Tuesday, November 25, 2008

Flounder Fishing

Being from the Tampa Bay area and mostly fishing down south I don’t have a lot of information on fish that reside to colder waters, one of the fish I do know a thing or two about are flounder fish. Flounder fishing is mostly done in cold waters, they like the temperature to be about 50 degrees all the way up to about 80 is what they can stand, the colder the better. So if you are looking for flounder in south Florida, you may have a hard time finding them as they are very scarce in those warm waters.
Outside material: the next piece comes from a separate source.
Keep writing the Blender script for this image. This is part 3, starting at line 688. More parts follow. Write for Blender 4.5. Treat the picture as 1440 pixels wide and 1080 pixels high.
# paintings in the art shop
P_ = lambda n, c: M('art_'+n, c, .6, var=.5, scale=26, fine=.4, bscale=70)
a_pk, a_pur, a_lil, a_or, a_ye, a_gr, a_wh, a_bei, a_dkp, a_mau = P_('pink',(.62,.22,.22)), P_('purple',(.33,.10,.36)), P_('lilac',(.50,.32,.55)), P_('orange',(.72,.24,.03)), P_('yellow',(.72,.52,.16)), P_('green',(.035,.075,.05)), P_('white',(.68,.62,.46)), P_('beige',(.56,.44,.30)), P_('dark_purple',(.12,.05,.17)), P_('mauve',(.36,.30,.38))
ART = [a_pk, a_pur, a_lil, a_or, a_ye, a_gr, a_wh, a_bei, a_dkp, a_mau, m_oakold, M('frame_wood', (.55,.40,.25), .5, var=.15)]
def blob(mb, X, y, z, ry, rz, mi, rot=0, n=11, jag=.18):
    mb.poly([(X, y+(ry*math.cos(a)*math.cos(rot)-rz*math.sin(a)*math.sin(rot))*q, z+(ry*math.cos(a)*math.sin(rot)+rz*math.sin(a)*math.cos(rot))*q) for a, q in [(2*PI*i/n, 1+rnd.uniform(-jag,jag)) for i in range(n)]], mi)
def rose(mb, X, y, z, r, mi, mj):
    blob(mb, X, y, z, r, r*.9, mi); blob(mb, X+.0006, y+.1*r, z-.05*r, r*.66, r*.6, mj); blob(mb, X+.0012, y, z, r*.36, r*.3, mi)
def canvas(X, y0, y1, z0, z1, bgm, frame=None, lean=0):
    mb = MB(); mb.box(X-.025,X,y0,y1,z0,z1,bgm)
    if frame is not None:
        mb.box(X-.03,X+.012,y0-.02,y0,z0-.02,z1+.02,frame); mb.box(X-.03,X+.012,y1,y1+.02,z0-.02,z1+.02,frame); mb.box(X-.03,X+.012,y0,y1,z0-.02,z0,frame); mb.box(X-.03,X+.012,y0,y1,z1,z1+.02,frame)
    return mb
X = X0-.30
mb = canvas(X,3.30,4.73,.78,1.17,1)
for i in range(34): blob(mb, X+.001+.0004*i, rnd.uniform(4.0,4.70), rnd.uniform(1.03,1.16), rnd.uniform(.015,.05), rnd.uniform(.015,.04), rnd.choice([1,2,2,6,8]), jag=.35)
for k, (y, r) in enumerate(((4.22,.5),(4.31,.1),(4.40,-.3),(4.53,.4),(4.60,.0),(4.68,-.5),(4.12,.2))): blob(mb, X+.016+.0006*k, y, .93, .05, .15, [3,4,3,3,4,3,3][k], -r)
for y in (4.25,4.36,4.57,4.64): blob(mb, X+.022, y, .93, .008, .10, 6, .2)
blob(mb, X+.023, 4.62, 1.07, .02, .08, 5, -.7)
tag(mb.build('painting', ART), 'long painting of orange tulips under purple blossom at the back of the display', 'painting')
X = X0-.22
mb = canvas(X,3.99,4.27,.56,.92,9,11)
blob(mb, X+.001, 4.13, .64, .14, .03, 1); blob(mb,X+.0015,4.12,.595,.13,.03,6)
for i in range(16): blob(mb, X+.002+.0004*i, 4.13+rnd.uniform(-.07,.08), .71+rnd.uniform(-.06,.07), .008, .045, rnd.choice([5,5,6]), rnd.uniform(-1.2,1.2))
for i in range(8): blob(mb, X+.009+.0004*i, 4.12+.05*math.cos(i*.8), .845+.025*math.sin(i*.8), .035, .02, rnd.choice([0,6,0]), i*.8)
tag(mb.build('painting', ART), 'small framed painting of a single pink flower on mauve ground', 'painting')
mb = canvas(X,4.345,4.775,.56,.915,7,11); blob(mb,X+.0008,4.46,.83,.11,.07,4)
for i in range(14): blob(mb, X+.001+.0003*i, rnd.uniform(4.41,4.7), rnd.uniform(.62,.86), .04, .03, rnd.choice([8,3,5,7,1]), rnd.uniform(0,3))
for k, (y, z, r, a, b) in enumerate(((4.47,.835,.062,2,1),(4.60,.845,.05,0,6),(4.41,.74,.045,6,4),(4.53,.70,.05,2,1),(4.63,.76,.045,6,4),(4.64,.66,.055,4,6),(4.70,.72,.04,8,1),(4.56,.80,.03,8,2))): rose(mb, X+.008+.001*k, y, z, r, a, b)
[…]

There are two types of flounders that Florida keeps records of, and those are the Summer Flounder, which the record is 22 pounds 7 ounces, and they are commonly found in northeast Florida in the summer and spring season. The other common type of Florida flounder that they hold records for are the Southern flounder, also referred to as the mud flounder. They can be found almost anywhere in Florida saltwater except the south, as I said they prefer the colder waters.
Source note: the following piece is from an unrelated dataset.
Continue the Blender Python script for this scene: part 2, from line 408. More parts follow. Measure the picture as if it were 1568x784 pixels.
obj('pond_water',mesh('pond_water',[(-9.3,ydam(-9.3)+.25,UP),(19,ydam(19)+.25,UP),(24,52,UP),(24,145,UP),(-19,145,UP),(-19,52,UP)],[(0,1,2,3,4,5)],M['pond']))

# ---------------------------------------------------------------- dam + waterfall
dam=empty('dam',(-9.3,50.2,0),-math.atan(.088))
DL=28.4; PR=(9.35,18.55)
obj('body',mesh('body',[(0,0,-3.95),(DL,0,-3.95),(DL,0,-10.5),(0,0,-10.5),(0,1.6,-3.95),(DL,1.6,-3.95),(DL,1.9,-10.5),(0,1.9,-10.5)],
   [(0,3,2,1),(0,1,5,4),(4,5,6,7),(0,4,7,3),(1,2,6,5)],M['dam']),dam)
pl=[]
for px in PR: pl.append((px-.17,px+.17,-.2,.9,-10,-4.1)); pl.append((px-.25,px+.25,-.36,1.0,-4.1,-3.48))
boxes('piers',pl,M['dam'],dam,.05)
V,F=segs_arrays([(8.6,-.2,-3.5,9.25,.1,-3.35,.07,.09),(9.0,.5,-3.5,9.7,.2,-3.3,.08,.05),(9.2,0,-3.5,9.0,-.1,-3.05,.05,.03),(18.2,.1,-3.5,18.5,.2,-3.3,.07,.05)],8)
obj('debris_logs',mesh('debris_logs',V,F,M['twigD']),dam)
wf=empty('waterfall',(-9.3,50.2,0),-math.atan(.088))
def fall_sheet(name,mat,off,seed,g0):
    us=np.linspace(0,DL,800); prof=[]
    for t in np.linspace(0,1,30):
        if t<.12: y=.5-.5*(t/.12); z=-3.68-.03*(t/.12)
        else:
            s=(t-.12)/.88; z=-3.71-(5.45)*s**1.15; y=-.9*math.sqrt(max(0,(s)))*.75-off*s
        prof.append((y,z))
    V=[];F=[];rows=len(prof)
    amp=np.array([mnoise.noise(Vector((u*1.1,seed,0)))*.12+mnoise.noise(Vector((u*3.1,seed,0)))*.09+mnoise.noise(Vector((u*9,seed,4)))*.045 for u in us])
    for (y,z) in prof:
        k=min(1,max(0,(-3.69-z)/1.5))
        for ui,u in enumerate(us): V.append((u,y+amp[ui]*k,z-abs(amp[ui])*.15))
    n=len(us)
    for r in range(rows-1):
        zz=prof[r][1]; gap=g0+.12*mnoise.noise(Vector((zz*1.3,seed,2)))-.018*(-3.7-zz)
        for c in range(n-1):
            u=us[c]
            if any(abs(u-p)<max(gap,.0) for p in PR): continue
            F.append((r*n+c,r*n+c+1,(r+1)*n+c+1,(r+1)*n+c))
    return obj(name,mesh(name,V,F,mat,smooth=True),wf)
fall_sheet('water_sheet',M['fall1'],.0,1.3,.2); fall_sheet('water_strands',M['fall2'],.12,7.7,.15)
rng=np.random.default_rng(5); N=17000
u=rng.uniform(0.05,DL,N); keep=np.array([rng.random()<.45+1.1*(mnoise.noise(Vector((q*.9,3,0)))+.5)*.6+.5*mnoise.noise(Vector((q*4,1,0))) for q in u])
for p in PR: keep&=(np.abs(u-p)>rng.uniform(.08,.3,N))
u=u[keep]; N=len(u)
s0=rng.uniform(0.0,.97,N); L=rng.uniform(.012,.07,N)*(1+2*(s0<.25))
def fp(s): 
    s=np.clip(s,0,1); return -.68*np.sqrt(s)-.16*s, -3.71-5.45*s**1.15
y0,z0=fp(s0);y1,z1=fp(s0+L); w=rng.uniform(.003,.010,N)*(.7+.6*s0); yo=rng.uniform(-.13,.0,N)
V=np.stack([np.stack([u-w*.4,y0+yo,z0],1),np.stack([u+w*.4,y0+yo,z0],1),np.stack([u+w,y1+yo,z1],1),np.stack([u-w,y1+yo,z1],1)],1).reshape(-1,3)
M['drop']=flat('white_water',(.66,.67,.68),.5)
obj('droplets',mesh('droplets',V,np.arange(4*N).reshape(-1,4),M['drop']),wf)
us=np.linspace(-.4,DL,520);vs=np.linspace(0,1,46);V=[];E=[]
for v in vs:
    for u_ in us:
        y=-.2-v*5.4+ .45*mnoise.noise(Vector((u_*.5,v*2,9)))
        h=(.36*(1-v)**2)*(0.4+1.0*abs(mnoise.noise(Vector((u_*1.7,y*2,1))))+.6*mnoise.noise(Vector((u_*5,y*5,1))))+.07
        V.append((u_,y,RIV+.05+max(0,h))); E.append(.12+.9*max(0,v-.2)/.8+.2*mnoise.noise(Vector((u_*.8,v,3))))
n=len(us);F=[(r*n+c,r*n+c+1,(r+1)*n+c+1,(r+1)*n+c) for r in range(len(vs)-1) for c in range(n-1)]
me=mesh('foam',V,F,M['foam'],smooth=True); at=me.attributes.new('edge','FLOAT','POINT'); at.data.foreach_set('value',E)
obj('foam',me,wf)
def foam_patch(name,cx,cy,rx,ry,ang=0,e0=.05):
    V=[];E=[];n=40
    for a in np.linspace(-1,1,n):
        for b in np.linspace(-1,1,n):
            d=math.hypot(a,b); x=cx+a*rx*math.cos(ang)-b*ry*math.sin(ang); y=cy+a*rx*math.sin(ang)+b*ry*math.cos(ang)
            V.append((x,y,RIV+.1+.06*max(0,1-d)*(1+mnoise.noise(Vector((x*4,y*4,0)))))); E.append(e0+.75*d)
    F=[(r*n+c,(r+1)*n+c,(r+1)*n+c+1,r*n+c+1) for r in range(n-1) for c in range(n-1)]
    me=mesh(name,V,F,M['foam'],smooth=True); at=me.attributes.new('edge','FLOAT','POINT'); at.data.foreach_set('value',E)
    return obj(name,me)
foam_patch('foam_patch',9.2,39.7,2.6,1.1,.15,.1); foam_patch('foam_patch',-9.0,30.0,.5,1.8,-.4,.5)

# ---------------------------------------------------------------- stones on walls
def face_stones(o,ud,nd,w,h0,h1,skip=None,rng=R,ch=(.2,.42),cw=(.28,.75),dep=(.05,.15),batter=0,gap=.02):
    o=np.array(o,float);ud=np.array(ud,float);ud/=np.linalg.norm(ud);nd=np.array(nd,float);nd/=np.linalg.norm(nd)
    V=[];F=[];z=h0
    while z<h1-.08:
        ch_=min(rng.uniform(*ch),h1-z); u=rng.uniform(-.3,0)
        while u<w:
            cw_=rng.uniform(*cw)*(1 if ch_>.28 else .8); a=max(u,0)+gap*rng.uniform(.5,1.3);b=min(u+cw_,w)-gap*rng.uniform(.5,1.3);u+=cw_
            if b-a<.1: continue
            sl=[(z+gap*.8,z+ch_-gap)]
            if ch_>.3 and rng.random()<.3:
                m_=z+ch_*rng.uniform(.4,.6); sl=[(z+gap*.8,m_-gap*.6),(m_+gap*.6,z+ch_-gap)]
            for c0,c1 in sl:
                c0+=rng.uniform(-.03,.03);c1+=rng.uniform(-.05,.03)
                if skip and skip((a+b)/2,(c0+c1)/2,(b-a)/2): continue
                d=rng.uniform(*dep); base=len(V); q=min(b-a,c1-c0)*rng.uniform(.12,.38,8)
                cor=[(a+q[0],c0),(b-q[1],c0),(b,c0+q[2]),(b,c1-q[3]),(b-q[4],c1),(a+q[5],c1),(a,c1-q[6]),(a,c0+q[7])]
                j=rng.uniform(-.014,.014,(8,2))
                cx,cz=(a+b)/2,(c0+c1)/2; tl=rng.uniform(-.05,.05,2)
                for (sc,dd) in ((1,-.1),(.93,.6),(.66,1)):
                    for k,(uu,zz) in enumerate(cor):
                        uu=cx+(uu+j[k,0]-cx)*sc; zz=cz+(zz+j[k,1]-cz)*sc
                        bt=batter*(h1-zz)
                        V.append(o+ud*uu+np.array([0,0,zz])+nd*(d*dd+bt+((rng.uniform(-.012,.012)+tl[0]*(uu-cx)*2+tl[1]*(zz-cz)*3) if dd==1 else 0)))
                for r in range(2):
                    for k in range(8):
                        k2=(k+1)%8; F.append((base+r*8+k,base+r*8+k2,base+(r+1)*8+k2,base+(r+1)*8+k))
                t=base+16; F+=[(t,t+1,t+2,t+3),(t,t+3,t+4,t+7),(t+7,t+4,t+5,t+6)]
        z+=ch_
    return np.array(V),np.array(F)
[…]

I have found in my years of saltwater fishing Tampa Bay, that flounder to get picked up and caught a lot, I have landed more than a few in my day. Now flounder fishing is not my area of expertise but I will share with you how I catch flounder in the Tampa Bay area.

Let’ start with the saltwater fishing tackle, I use a 7 foot spinning rod and reel, with 12 pound test. Some anglers may choose to use a heavier fishing line but this is what I use, and it makes the fight of the fish that much more fun. I fish from bridges with big pilings that have a good strong current, so the ideal sinker weight and type would be an egg sinker from 1 to 2 ounces, also using a black barrel swivel along with a 50# test leader line. When it comes to hooks, I almost always use circle hooks, especially if I am inshore fishing. Circle hooks may be a bit more expensive but I find that I land a lot more fish when I use them, especially when I am flounder fishing.

The next step to flounder fishing is choosing the right kind of bait. I use live bait, preferably 6-9 inch finger mullet. I will usually go to a different bridge and try to net some finger mullet with a cast net, then I will keep them alive with a bait bucket, or at least try to. Once I get to the spot where I think the flounder are at I will tie the bait bucket off and drop it in the water to keep them alive. I hook the finger mullet through the top lip and then I drop the line down in the current and let the tide take it. Now once I get a hit I will let the flounder run a little bit, since I use circle hooks the hook usually will set itself.

One very big mistake that fishermen will make when flounder fishing is setting the hook to early, they do not swallow the bait immediately, some might wait up to a minute to set the hook while others will wait a couple of seconds. This is why I choose to use circle hooks when flounder fishing, circle hooks are self setting and you will greatly increase the percentage of fish you will land.

If you can’t get a hold of any finger mullet, my next choice of live bait would be some jumbo live shrimp. Hook them through the head and use them the same way that you would use the finger mullet. I have read and heard of flounder being caught using artificial bait, but I have never tried it so I can’t tell you how well it will work. Everywhere I’ve read and heard, live bait works much better, the choice is up to you with what you want to use as bait to catch flounder.

The Florida fishing regulations for flounder are as follows. There is no closed season for flounder fishing, they must be at least 12 inches in length, and there is no maximum size for flounder. The daily bag limit for flounder is 10. If anyone else has any suggestions or input about flounder fishing please feel free to share it here, I am no expert at Florida flounder fishing and I wish to get some more information on catching these types of fish myself. Some other types of fish that you may hook up with when flounder fishing are snook, redfish, seatrout, and small sharks.